The fix is straightforward, and it needs to become part of your publishing process — not an afterthought weeks later. I actually include this in all of the content briefs I create for clients.
Every time you publish a new piece of content, before you close the tab, spend 15–20 minutes doing the following:
1. Search your own site for existing content that mentions your new topic. A quick site search or a Google query like site:yourdomain.com [related term] will surface candidates quickly.
2. Add a natural link from each relevant page to your new piece of content. For each existing page you find, look for a place in the content where a link to your new post would feel useful and natural. Add a sentence or edit an existing one to work the link in, if need be. Use descriptive anchor text that reflects the topic and target keyword of the new page.
3. Aim for 3–5 inbound links per new piece. Sometimes there will be many more opportunities, but sometimes less. Just ensure that the links are naturally relevant.
You don't have to wait for new content to put this into practice. If you have existing posts that are underperforming — decent content that just isn't ranking — a link audit is one of the first places I'd look.
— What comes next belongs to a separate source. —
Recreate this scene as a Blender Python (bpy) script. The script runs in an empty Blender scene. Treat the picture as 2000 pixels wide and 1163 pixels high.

Pull up your top-performing pages. These are the pages with the most authority, the most traffic, the strongest backlink profiles. Now ask: are any of them linking to the underperforming content? If not, that's a quick win. Adding one or two well-placed inbound links from your strongest pages to a stalled post can meaningfully shift how it performs. No new content, no technical work, just a smarter distribution of the authority you've already built.
Internal linking is one of the few areas in SEO where you have almost total control. You don't need to earn it from external sites, pitch journalists, or wait months for results to compound. You decide where the links go. Most teams are leaving half that value on the table every time they publish.Fix the process, and it compounds.